Additionally, while Exodus’ lyrics have frequently been entertaining in their own special way, this could be some of their very best, treading a step or 2 beyond the level of their prior work. Or perhaps, as a former law student I’m just swayed by any band that will use “Lex Talionis” in their lyrics, but overall they really are strong.

It’s almost shocking when the band departs ever so slightly from all things Exodus, with a somewhat melodic chorus in “Children of a worthless god”, that sounds a bit like Marshall Law, and which is in no way bad, just because the rest of the CD is so full on and umistakedly Exodus.

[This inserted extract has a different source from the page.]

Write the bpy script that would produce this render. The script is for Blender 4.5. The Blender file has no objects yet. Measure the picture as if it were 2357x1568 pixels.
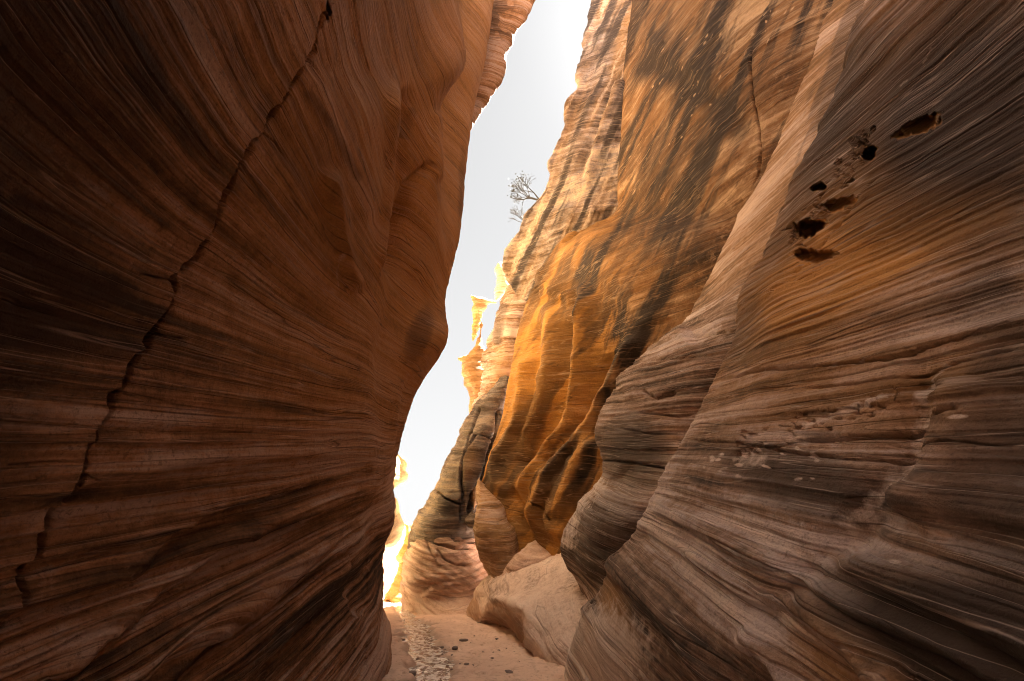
import bpy, math, random
import numpy as np

# ------------------------------------------------------------------ camera
SC = bpy.context.scene
SC.render.engine = 'CYCLES'
PITCH = math.radians(27.0)
CAM_H = 1.3
cam_data = bpy.data.cameras.new('camera')
cam_data.sensor_width = 36.0
cam_data.lens = 16.0
cam_data.clip_start = 0.05
cam_data.clip_end = 3000
cam = bpy.data.objects.new('camera', cam_data)
SC.collection.objects.link(cam)
cam.location = (0, 0, CAM_H)
cam.rotation_euler = (math.pi / 2 + PITCH, 0, 0)
SC.camera = cam

# ------------------------------------------------------------------ light
EXPOSURE = 4.5
SUN_STRENGTH = 5.0
SUN_ELEV = math.radians(58.5)
SUN_AZ = math.radians(42)        # from +Y (up the canyon) towards +X (right)
SKY_STRENGTH = 0.05
SC.view_settings.view_transform = 'Standard'
SC.view_settings.look = 'None'
SC.view_settings.exposure = EXPOSURE
SC.view_settings.gamma = 1.0

world = bpy.data.worlds.new('World')
SC.world = world
world.use_nodes = True
wn, wl = world.node_tree.nodes, world.node_tree.links
wn.clear()
sky = wn.new('ShaderNodeTexSky')
sky.sky_type = 'NISHITA'
sky.sun_disc = False
sky.sun_elevation = SUN_ELEV
sky.sun_rotation = SUN_AZ
sky.dust_density = 3.0
hs = wn.new('ShaderNodeHueSaturation')
hs.inputs['Saturation'].default_value = 0.12
mixw = wn.new('ShaderNodeMixRGB')      # pale neutral grey mixed over most of the blue
mixw.inputs[0].default_value = 0.97
mixw.inputs[2].default_value = (.72, .72, .725, 1)
bgn = wn.new('ShaderNodeBackground')
bgn.inputs[1].default_value = SKY_STRENGTH
outw = wn.new('ShaderNodeOutputWorld')
tcw = wn.new('ShaderNodeTexCoord'); spw = wn.new('ShaderNodeSeparateXYZ'); rpw = wn.new('ShaderNodeValToRGB')
wl.new(tcw.outputs['Generated'], spw.inputs[0]); wl.new(spw.outputs['Z'], rpw.inputs[0])
rpw.color_ramp.elements[0].position = .1; rpw.color_ramp.elements[0].color = (.76, .76, .76, 1)
rpw.color_ramp.elements[1].position = .85; rpw.color_ramp.elements[1].color = (.52, .52, .524, 1)
wl.new(rpw.outputs[0], mixw.inputs[2])
wl.new(sky.outputs[0], hs.inputs['Color'])
wl.new(hs.outputs[0], mixw.inputs[1])
wl.new(mixw.outputs[0], bgn.inputs[0])
wl.new(bgn.outputs[0], outw.inputs[0])

sun_data = bpy.data.lights.new('sun', 'SUN')
sun_data.energy = SUN_STRENGTH
sun_data.angle = math.radians(0.5)
sun_data.color = (1.0, 0.95, 0.87)
sun = bpy.data.objects.new('sun', sun_data)
SC.collection.objects.link(sun)
sdir = np.array([math.sin(SUN_AZ) * math.cos(SUN_ELEV), math.cos(SUN_AZ) * math.cos(SUN_ELEV), math.sin(SUN_ELEV)])
from mathutils import Vector
sun.rotation_euler = Vector(sdir).to_track_quat('Z', 'Y').to_euler()
sun.location = (10, 10, 60)

SC.cycles.use_denoising = True
SC.cycles.denoising_prefilter = 'ACCURATE'
SC.cycles.pixel_filter_type = 'BLACKMAN_HARRIS'
SC.cycles.filter_width = 1.0
SC.cycles.max_bounces = 12
SC.cycles.diffuse_bounces = 9
SC.cycles.glossy_bounces = 3
SC.cycles.sample_clamp_indirect = 6.0

# ------------------------------------------------------------------ helpers
CP, SP = math.cos(PITCH), math.sin(PITCH)
QF, QX, QY = 1047.6, 1178.5, 784.0      # focal length and centre in working units (2357 wide)

def ray(x, y):
    yv = (QY - y) / QF
    return (x - QX) / QF, CP - SP * yv, SP + CP * yv

def D(x, y, Y):
    """Point seen at (x, y) that lies Y metres up the canyon."""
    a, f, u = ray(x, y)
    return np.array([a / f * Y, Y, CAM_H + u / f * Y])

def LX(x, y, X):
    a, f, u = ray(x, y)
    return D(x, y, X / (a / f))

def W(x, y, z):
    return np.array([x, y, z], float)

def G(x, y, z=0.0):
    """Point of the ground seen at (x, y)."""
    a, f, u = ray(x, y)
    return D(x, y, (z - CAM_H) / (u / f))

def plan(x, y, p, q):
    """Point seen at (x, y) on the vertical plane through p and q."""
    a, f, u = ray(x, y)
    r = a / f
    dx, dy = q[0] - p[0], q[1] - p[1]
    t = (r * p[1] - p[0]) / (dx - r * dy)
    return D(x, y, p[1] + t * dy)

def toq(P):
    """world -> working units of the picture (only for placing marks on rock)"""
    Y = P[..., 1]; Z = P[..., 2] - CAM_H
    d = CP * Y + SP * Z
    v = -SP * Y + CP * Z
    ds = np.where(d > 0.05, d, 0.05)
    x = QX + QF * P[..., 0] / ds
    y = QY - QF * v / ds
    bad = d <= 0.05
    return np.where(bad, -9999, x), np.where(bad, -9999, y)

# numpy noise ------------------------------------------------------
def _h(ix, iy, iz, seed):
    n = (ix * 73856093) ^ (iy * 19349663) ^ (iz * 83492791) ^ (seed * 2654435761 & 0x7fffffff)
    n = n & 0x7fffffff
    n = (n ^ (n >> 13)) * 1274126177 & 0x7fffffff
    n = (n ^ (n >> 16)) * 668265263 & 0x7fffffff
    return ((n ^ (n >> 15)) & 0xffffff) / float(0xffffff)

def vnoise(p, seed=0):
    p = np.asarray(p, float)
    i = np.floor(p).astype(np.int64)
    f = p - i
    f = f * f * f * (f * (f * 6 - 15) + 10)
    x, y, z = i[..., 0], i[..., 1], i[..., 2]
    r = 0
    for a in (0, 1):
        wa = f[..., 0] if a else 1 - f[..., 0]
        for b in (0, 1):
            wb = f[..., 1] if b else 1 - f[..., 1]
            for c in (0, 1):
                wc = f[..., 2] if c else 1 - f[..., 2]
                r = r + wa * wb * wc * _h(x + a, y + b, z + c, seed)
    return r * 2 - 1

def fbm(p, octv=4, seed=0, gain=.5):
    r = 0; a = 1; t = 0
    p = np.asarray(p, float)
    for o in range(octv):
        r = r + a * vnoise(p, seed + o * 17); t += a
        a *= gain; p = p * 2.03 + 11.3
    return r / t

def layer1(s, wl, seed, sharp=2.0):
    """Random protrusion of each bed, with short transitions between beds."""
    q = s / wl
    i = np.floor(q).astype(np.int64); f = q - i
    z = np.zeros_like(i)
    a = _h(i, z, z, seed); b = _h(i + 1, z, z, seed)
    g = np.clip((f - .5) * sharp + .5, 0, 1)
    g = g * g * (3 - 2 * g)
    return (a + (b - a) * g) * 2 - 1

def ledges(s, wl, seed):
    """beds that stick out with a sharp lower lip and a sloping top"""
    q = s / wl + .35 * np.sin(s / wl * 1.7 + seed)
    i = np.floor(q).astype(np.int64); f = q - i
    z = np.zeros_like(i)
    a = _h(i, z, z, seed) ** 1.7
    lip = np.clip(f / .16, 0, 1); lip = lip * lip * (3 - 2 * lip)
    return a * lip * (1 - f) ** .8

def smooth(x, a, b):
    t = np.clip((x - a) / (b - a), 0, 1)
    return t * t * (3 - 2 * t)

# lattice surface --------------------------------------------------
def cr_axis(C, counts):
    """Catmull-Rom along axis 0 of a control net, counts[i] samples in span i."""
    n = C.shape[0]
    E = np.concatenate([2 * C[:1] - C[1:2], C, 2 * C[-1:] - C[-2:-1]], 0)
    out = []
    for i in range(n - 1):
        p0, p1, p2, p3 = E[i], E[i + 1], E[i + 2], E[i + 3]
        # limit tangents so steep folds do not overshoot
        l0 = np.linalg.norm(p1 - p0, axis=-1, keepdims=True) + 1e-6
        l1 = np.linalg.norm(p2 - p1, axis=-1, keepdims=True) + 1e-6
        l2 = np.linalg.norm(p3 - p2, axis=-1, keepdims=True) + 1e-6
        m1 = ((p1 - p0) / l0 * l1 + (p2 - p1)) * .5 * np.minimum(1, 1.0)
        m2 = ((p3 - p2) / l2 * l1 + (p2 - p1)) * .5
        k = counts[i]
        for j in range(k + (1 if i == n - 2 else 0)):
            t = j / k
            t2, t3 = t * t, t * t * t
            out.append((2*t3-3*t2+1)*p1 + (t3-2*t2+t)*m1 + (-2*t3+3*t2)*p2 + (t3-t2)*m2)
    return np.stack(out, 0)

def net(rows, step=2.6, cap=(6, 90)):
    C = np.array(rows, float)
    qx, qy = toq(C)
    def cnt(qa, qb, wa, wb):
        d = np.hypot(np.clip(qa[0], -300, 2700) - np.clip(qb[0], -300, 2700), np.clip(qa[1], -200, 1800) - np.clip(qb[1], -200, 1800))
        return int(np.clip(np.percentile(d, 85) / step, cap[0], cap[1]))
    cr = [cnt((qx[i], qy[i]), (qx[i+1], qy[i+1]), 0, 0) for i in range(C.shape[0] - 1)]
    cc = [cnt((qx[:, i], qy[:, i]), (qx[:, i+1], qy[:, i+1]), 0, 0) for i in range(C.shape[1] - 1)]
    S = cr_axis(C, cr)
    S = np.swapaxes(cr_axis(np.swapaxes(S, 0, 1), cc), 0, 1)
    return S

def normals(S, toward=None):
    du = np.gradient(S, axis=0); dv = np.gradient(S, axis=1)
    n = np.cross(du, dv)
    n /= np.linalg.norm(n, axis=-1, keepdims=True) + 1e-12
    return n

# marks: distances to traced lines ---------------------------------
def pdist(qx, qy, poly):
    """distance to polyline, signed side, parameter along 0..1"""
    best = np.full(qx.shape, 1e9); side = np.zeros(qx.shape); par = np.zeros(qx.shape)
    L = [0]
    for a, b in zip(poly[:-1], poly[1:]): L.append(L[-1] + math.hypot(b[0]-a[0], b[1]-a[1]))
    for k, (a, b) in enumerate(zip(poly[:-1], poly[1:])):
        dx, dy = b[0]-a[0], b[1]-a[1]; l2 = dx*dx+dy*dy
        t = np.clip(((qx-a[0])*dx+(qy-a[1])*dy)/l2, 0, 1)
        ex, ey = qx-(a[0]+t*dx), qy-(a[1]+t*dy)
        d = np.hypot(ex, ey)
        m = d < best
        best = np.where(m, d, best)
        side = np.where(m, np.sign(dx*ey-dy*ex), side)
        par = np.where(m, (L[k]+t*math.sqrt(l2))/L[-1], par)
    return best, side, par

def ends(par, e=.12):
    return smooth(par, 0, e) * smooth(1 - par, 0, e)

def ridge(qx, qy, poly, w, amp, w2=None, e=.12):
    """soft ridge; w on the left side of the line, w2 on its right side"""
    d, s, p = pdist(qx, qy, poly)
    w2 = w if w2 is None else w2
    ww = np.where(s < 0, w, w2)
    return amp * np.exp(-(d / ww) ** 2) * (ends(p, e) if e else 1)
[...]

Vocalist Rob Dukes, from my personal standpoint, is a small setback for the band. It seems to me that his vocals have changed just slightly from the predecessor, going up just a touch in the harshness scale, and perhaps 2 touches down on the catchiness scale. It certainly varies, and overall his vocals are decent, and sometimes quite fitting on this CD, but the raspiness dragging at your ears can make the CD, on the whole, drag on more than it would have had been singing in just a slightly more Zetroish style, or in any other manner which conveyed just a tad more emotion and memorability to the songs. Some may prefer this approach, others may even be more turned off by it than I am.

And, in an utterly superficial criticism, can bands/ labels stop giving us hidden tracks at the end of a huge gulf of blank space? In this case, the hidden track is a playful and rather amusing hilly-billy edged bluegrass version of "Bonded by blood", but the problem is the huge blank space at the end of the prior song which precedes it. To me, CDs and songs are things I want to listen to again and again, and a one time joke which forever more slightly fouls up your listening experience is still annoying.

Those that really loved the last 2 Exodus CDs should be delighted with this one as well, keeping in mind my personal comments about to the edge to the vocals, which might slightly alter exactly how much the CD will appeal to you.